Les demandes d’intervention de la Communauté internationale d’aujourd’hui traduit l’échec posthume personnel de Sékou Touré. Il doit se remuer dans sa tombe, lui qui n’a cessé de hurler, urbi et orbi, que l’impérialisme trouvera sa tombe en Guinée. Aujourd’hui ce sont ses héritiers qui appellent cet impérialisme, qui a bon dos, pour solliciter son médiateur l’autorisation de son médiateur pour se présenter à l’élection présidentielle. Où est notre souveraineté ???

6-. Conclusion.
Je dénonce et je condamne cette perspective d’introduire le ver dans le fruit. J’en appelle au CNDD, aux partis politiques et à la société civile pour convoquer un dialogue national de réconciliation représentatif de toutes les catégories socioculturelles de notre pays.
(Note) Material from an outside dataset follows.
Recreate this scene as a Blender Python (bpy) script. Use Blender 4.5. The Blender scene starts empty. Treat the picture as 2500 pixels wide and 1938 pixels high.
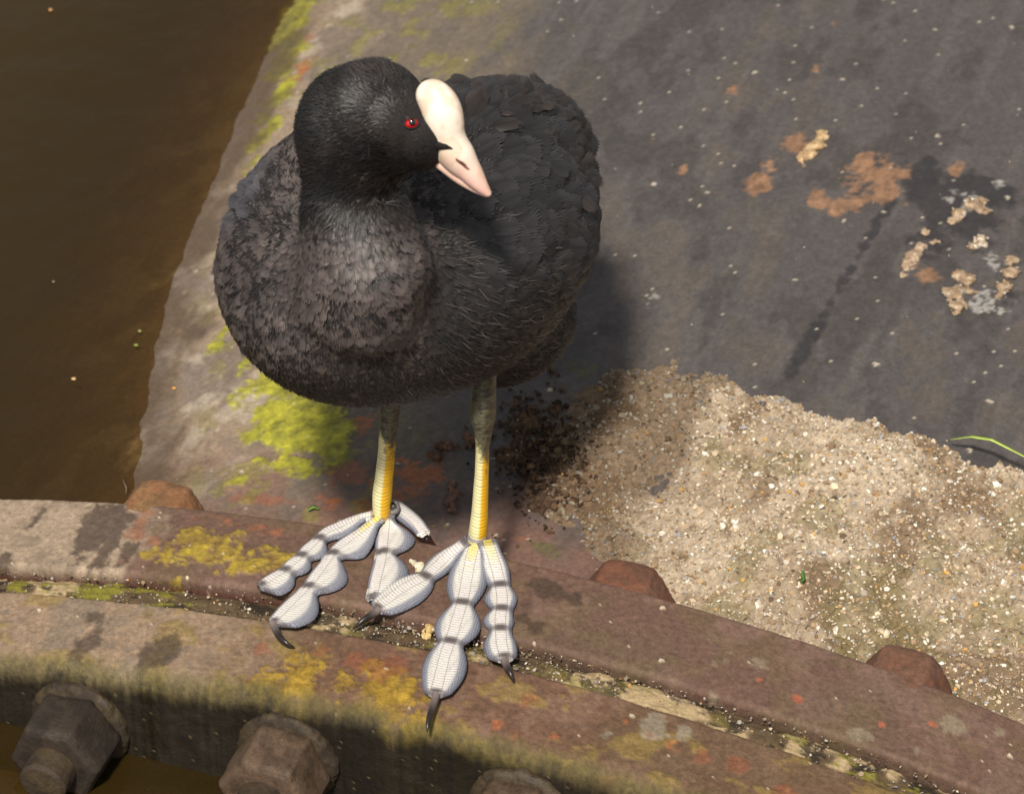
import bpy, math, random
import numpy as np
from mathutils import Vector, kdtree
random.seed(7); rng = np.random.default_rng(7)
V = lambda *a: np.array(a, float)
def nrm(v): v = np.asarray(v, float); return v/np.maximum(np.linalg.norm(v, axis=-1, keepdims=True), 1e-12)

# ------------------------------------------------------------------ camera, world, sun, exposure
PITCH = math.radians(38); DIST = 1.8; WID = .45; LENS = 36*DIST/WID
sc = bpy.context.scene
cam = bpy.data.objects.new('camera', bpy.data.cameras.new('camera')); sc.collection.objects.link(cam)
CAM = V(0, -math.cos(PITCH), math.sin(PITCH))*DIST
cam.location = CAM; cam.rotation_euler = (math.pi/2-PITCH, 0, 0)
cam.data.lens = LENS; cam.data.sensor_width = 36; cam.data.sensor_fit = 'HORIZONTAL'
cam.data.clip_start = .05; cam.data.clip_end = 200
cam.data.dof.use_dof = True; cam.data.dof.focus_distance = 1.79; cam.data.dof.aperture_fstop = 20
sc.camera = cam
SUN = nrm(V(-.12, -.55, .83))                     # direction towards the sun
el = math.asin(SUN[2]); az = math.atan2(SUN[0], SUN[1])
w = bpy.data.worlds.new('World'); sc.world = w; w.use_nodes = True
nt = w.node_tree; bg = nt.nodes['Background']; sky = nt.nodes.new('ShaderNodeTexSky')
sky.sky_type = 'NISHITA'; sky.sun_disc = False; sky.sun_elevation = el; sky.sun_rotation = az
hs = nt.nodes.new('ShaderNodeHueSaturation'); hs.inputs['Saturation'].default_value = .12
nt.links.new(sky.outputs[0], hs.inputs['Color']); nt.links.new(hs.outputs[0], bg.inputs[0]); bg.inputs[1].default_value = .075   # hazy, nearly white sky
sl = bpy.data.lights.new('sun', 'SUN'); sl.energy = 3.9; sl.angle = math.radians(6); sl.color = (1, .93, .83)
so = bpy.data.objects.new('sun', sl); sc.collection.objects.link(so)
so.rotation_euler = Vector(-SUN).to_track_quat('-Z', 'Y').to_euler()
sc.view_settings.view_transform = 'Standard'; sc.view_settings.look = 'None'
sc.view_settings.exposure = .36; sc.view_settings.gamma = 1

# ------------------------------------------------------------------ frame of the pipe joint
AZ = .3365; RAD = 1.0167; U0 = .0111; Z0 = -.0777
A = V(math.sin(AZ), math.cos(AZ), 0); P = V(math.cos(AZ), -math.sin(AZ), 0); Z = V(0, 0, 1)
WATER = -.061                                     # relative to the crest of the flange
FW = -CAM/DIST; RT = V(1, 0, 0); UP = np.cross(RT, FW)
S = 2500/2184
def ray(x, y):
    d = FW + RT*((x*S-1250)/2500*36/LENS) - UP*((y*S-969)/2500*36/LENS)
    return d
def at_y(x, y, Y):                                 # point of the view ray on the vertical plane world y = Y
    d = ray(x, y); return CAM + d*((Y-CAM[1])/d[1])
def W(t, u, z): # pipe frame -> world
    t, u, z = np.broadcast_arrays(np.asarray(t, float), np.asarray(u, float), np.asarray(z, float))
    return t[..., None]*A + (u[..., None]+U0)*P + (z[..., None]+Z0)*Z
def tuz(p): p = np.asarray(p, float); return p@A, p@P-U0, p[..., 2]-Z0
def crest(u): return np.sqrt(np.maximum(RAD**2-np.asarray(u)**2, 0))-RAD
def pipe_dr(t):
    return np.interp(t, [-.01, .0, .006, .02, .05, .13, .2, .28, .41, .6, 2], [-.034, -.034, -.037, -.038, -.0365, -.0300, -.0255, -.021, -.0155, -.011, 0])
def hit(x, y, f):                                  # view ray against z = f(t, u)
    d = ray(x, y); k0, k1 = 1.0, 3.6
    ks = np.linspace(k0, k1, 400); p = CAM+ks[:, None]*d; t, u, z = tuz(p); g = z-f(t, u)
    i = np.argmax(g < 0)
    if i == 0: return None
    a, b = ks[i-1], ks[i]
    for _ in range(25):
        m = (a+b)/2; t, u, z = tuz(CAM+m*d)
        if z-f(t, u) < 0: b = m
        else: a = m
    return CAM+b*d
f_flange = lambda t, u: crest(u)+.000
f_pipe = lambda t, u: crest(u)+pipe_dr(t)
f_water = lambda t, u: WATER+0*u

# ------------------------------------------------------------------ noise
def _h(i, j, k, s):
    n = (i*374761393 + j*668265263 + k*2147483647 + s*974634777) & 0xffffffff
    n = ((n ^ (n >> 13))*1274126177) & 0xffffffff
    n = ((n ^ (n >> 16))*2246822519) & 0xffffffff
    return ((n ^ (n >> 15)) & 0xffffff)/float(0xffffff)
def noise(x, y, z=0, s=0):
    x, y, z = np.broadcast_arrays(np.asarray(x, float), np.asarray(y, float), np.asarray(z, float))
    i, j, k = [np.floor(a).astype(np.int64) for a in (x, y, z)]
    fx, fy, fz = x-i, y-j, z-k
    fx, fy, fz = [a*a*(3-2*a) for a in (fx, fy, fz)]
    r = 0
    for a in (0, 1):
        for b in (0, 1):
            for c in (0, 1):
                r = r+_h(i+a, j+b, k+c, s)*(fx if a else 1-fx)*(fy if b else 1-fy)*(fz if c else 1-fz)
    return r
def fbm(x, y, z=0, s=0, o=4, g=.5):
    r = 0; a = 1; n = 0
    for q in range(o):
        r = r+a*noise(x, y, z, s+q*17); n += a; a *= g; x, y, z = np.asarray(x)*2.03+5.1, np.asarray(y)*2.03+1.7, np.asarray(z)*2.03+3.3
    return np.clip((r/n-.5)*1.55+.5, 0, 1)
def ss(a, b, x): x = np.clip((x-a)/(b-a), 0, 1); return x*x*(3-2*x)
def lin(*c): c = np.array(c, float)/255; return np.where(c < .04, c/12.92, ((c+.055)/1.055)**2.4)

# ------------------------------------------------------------------ object helpers
def link(o, parent=None):
    sc.collection.objects.link(o)
    if parent is not None: o.parent = parent
    return o
def thing(name, label, cat, loc=(0, 0, 0), group=None):
    o = bpy.data.objects.new(name, None); o.empty_display_size = .02; o.location = [float(a) for a in loc]; link(o)
    o['label'] = label; o['category'] = cat
    if group: o['group'] = group
    return o
def tag(o, label=None, cat=None, group=None, kind=None):
    for k, v in (('label', label), ('category', cat), ('group', group), ('kind', kind)):
        if v: o[k] = v
    return o
class MB:                                          # collects vertices / faces with colour, uv and float attributes
    def __init__(s): s.v = []; s.f = []; s.c = []; s.uv = []; s.m = []; s.e = []; s.n = 0
    def add(s, v, f, c=None, uv=None, m=0, e=None):
        v = np.asarray(v, float).reshape(-1, 3); k = len(v)
        f = [np.asarray(q, np.int64)+s.n for q in (f if isinstance(f, list) else [f]) if len(q)]
        s.v.append(v); s.f += [(q, m) for q in f]
        c = np.array([1, 1, 1.]) if c is None else np.asarray(c, float)
        s.c.append(np.broadcast_to(c, (k, 3))); s.uv.append(np.zeros((k, 2)) if uv is None else np.broadcast_to(uv, (k, 2)))
        s.e.append(np.zeros(k) if e is None else np.broadcast_to(e, (k,))); s.n += k
    def build(s, name, mats, parent=None, smooth=True, origin=None):
        v = np.concatenate(s.v); me = bpy.data.meshes.new(name)
        org = np.zeros(3)
        if parent is not None: org = np.array(parent.location)
        elif origin is not None: org = np.asarray(origin, float)
        if parent is not None and parent.parent is not None: org = org+np.array(parent.parent.location)
        if parent is None and origin is None: org = v.mean(0)
        idx = np.concatenate([q.ravel() for q, _ in s.f]); tot = np.concatenate([np.full(len(q), q.shape[1]) for q, _ in s.f])
        mi = np.concatenate([np.full(len(q), m) for q, m in s.f])
        me.vertices.add(len(v)); me.vertices.foreach_set('co', (v-org).astype(np.float32).ravel())
        me.loops.add(len(idx)); me.loops.foreach_set('vertex_index', idx.astype(np.int32))
        me.polygons.add(len(tot)); me.polygons.foreach_set('loop_start', np.concatenate([[0], np.cumsum(tot)[:-1]]).astype(np.int32))
        me.polygons.foreach_set('loop_total', tot.astype(np.int32)); me.polygons.foreach_set('material_index', mi.astype(np.int32))
        me.polygons.foreach_set('use_smooth', np.full(len(tot), smooth))
        ca = me.color_attributes.new('tint', 'FLOAT_COLOR', 'POINT'); c = np.concatenate(s.c)
        ca.data.foreach_set('color', np.concatenate([c, np.ones((len(c), 1))], 1).astype(np.float32).ravel())
        ea = me.attributes.new('ext', 'FLOAT', 'POINT'); ea.data.foreach_set('value', np.concatenate(s.e).astype(np.float32))
        uvl = me.uv_layers.new(name='uv'); uvl.data.foreach_set('uv', np.concatenate(s.uv)[idx].astype(np.float32).ravel())
        me.update(calc_edges=True); me.validate()
        for m_ in (mats if isinstance(mats, list) else [mats]): me.materials.append(m_)
        o = bpy.data.objects.new(name, me); link(o, parent)
        if parent is None: o.location = org
        return o
def gridf(n, m, wrap=False):
    i = np.arange(n-1)[:, None]; j = np.arange(m if wrap else m-1)[None, :]; j2 = (j+1) % m
    return np.stack([i*m+j, i*m+j2, (i+1)*m+j2, (i+1)*m+j], -1).reshape(-1, 4)

# ------------------------------------------------------------------ materials
def mat(name, rough=.8, spec=.3, nscale=900, namt=.25, bscale=700, bamt=.3, bdist=.0006, base=None, coat=0, sss=0, nscale2=None, metal=0):
    m = bpy.data.materials.new(name); m.use_nodes = True; n = m.node_tree.nodes; l = m.node_tree.links
    b = n['Principled BSDF']; b.inputs['Roughness'].default_value = rough; b.inputs['Specular IOR Level'].default_value = spec
    b.inputs['Metallic'].default_value = metal
    if coat: b.inputs['Coat Weight'].default_value = coat; b.inputs['Coat Roughness'].default_value = .15
    if sss: b.inputs['Subsurface Weight'].default_value = sss; b.inputs['Subsurface Scale'].default_value = .004
    at = n.new('ShaderNodeAttribute'); at.attribute_name = 'tint'
    tc = n.new('ShaderNodeNewGeometry')
    nz = n.new('ShaderNodeTexNoise'); nz.inputs['Scale'].default_value = nscale; nz.inputs['Detail'].default_value = 8; nz.inputs['Roughness'].default_value = .8
    l.new(tc.outputs['Position'], nz.inputs['Vector'])
    mr = n.new('ShaderNodeMapRange'); mr.inputs['From Min'].default_value = .3; mr.inputs['From Max'].default_value = .7
    mr.inputs['To Min'].default_value = 1-namt; mr.inputs['To Max'].default_value = 1+namt; mr.clamp = False
    l.new(nz.outputs['Fac'], mr.inputs['Value'])
    mx = n.new('ShaderNodeVectorMath'); mx.operation = 'SCALE'; l.new(at.outputs['Color'], mx.inputs[0]); l.new(mr.outputs[0], mx.inputs['Scale'])
    l.new(mx.outputs[0], b.inputs['Base Color'])
    if bamt:
        n2 = n.new('ShaderNodeTexNoise'); n2.inputs['Scale'].default_value = bscale; n2.inputs['Detail'].default_value = 6; n2.inputs['Roughness'].default_value = .7
        l.new(tc.outputs['Position'], n2.inputs['Vector'])
        bp = n.new('ShaderNodeBump'); bp.inputs['Strength'].default_value = bamt; bp.inputs['Distance'].default_value = bdist
        l.new(n2.outputs['Fac'], bp.inputs['Height']); l.new(bp.outputs[0], b.inputs['Normal'])
    # wetness / gloss from 'ext'
    return m
def wet(m, dry, wet_r):
    n = m.node_tree.nodes; l = m.node_tree.links; a = n.new('ShaderNodeAttribute'); a.attribute_name = 'ext'
    mr = n.new('ShaderNodeMapRange'); mr.inputs['To Min'].default_value = dry; mr.inputs['To Max'].default_value = wet_r
    l.new(a.outputs['Fac'], mr.inputs['Value']); l.new(mr.outputs[0], n['Principled BSDF'].inputs['Roughness']); return m
M_iron = wet(mat('weathered_iron', .75, .35, 420, .42, 330, .75, .0009), .72, .38)
M_pipe = wet(mat('pipe_coating', .7, .4, 460, .34, 380, .6, .0007), .62, .35)
M_grit = mat('shell_grit', .9, .2, 1600, .3, 1200, .7, .001)
M_chip = mat('shell_chip', .6, .4, 900, .12, 800, .2, .0003)
M_mud = mat('dried_mud', .95, .15, 1500, .35, 900, .9, .0012)
M_feather = mat('feather', .5, .45, 1800, .3, 2500, .25, .0003)
M_skin = mat('dark_skin', .8, .2, 900, .2, 900, .2)
M_bill = mat('bill', .36, .45, 160, .035, 900, .06, .0002, sss=.12)
M_claw = mat('claw', .3, .5, 500, .2, 900, .1, .0002)
M_leaf = mat('leaf', .5, .4, 500, .2, 900, .2, .0003)
M_eye = mat('eye', .08, .6, 500, .05, 900, 0, coat=1)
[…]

Ce dialogue doit être à tous ceux qui ont quelque chose à dire sans aucune condition ni allégeance. La cruauté des massacres et des viols massifs du 28/09/09 a terni à jamais la gloire de cette date historique ineffaçable. Ces actes odieux disqualifient et excluent le chef du CNDD et tous ceux qui ont les mains souillées du sang versé de toute concertation sur la sortie de crise. Cette situation exige des leaders politiques de créer les conditions d’une table ronde de réconciliation pour panser les plaies non cicatrisées de 1958 à nos jours. Toute limitation des concertations actuelles aux assassinats actuels serait une insulte à notre histoire contemporaine.
J’invite les leaders des camps en présence à engager le dialogue pour une sortie de crise pacifique. Je les invite à garder à l’esprit les drames inqualifiables que nos voisins libériens, léonais et ivoiriens ont vécus et dont ils sont entrain de sortir lentement et laborieusement. Après avoir été témoins et hôtes de leurs réfugiés comme nous qui étions allés chez eux il y a vingt ans et plus, vous n’avez pas le droit de conduire la Guinée vers l’enfer qu’ils sont entrain de maîtriser. C’est seulement si nous ne trouvons pas en nous la sagesse qu’avaient nos parents que nous les appellerons à l’aide. Merci de votre écoute.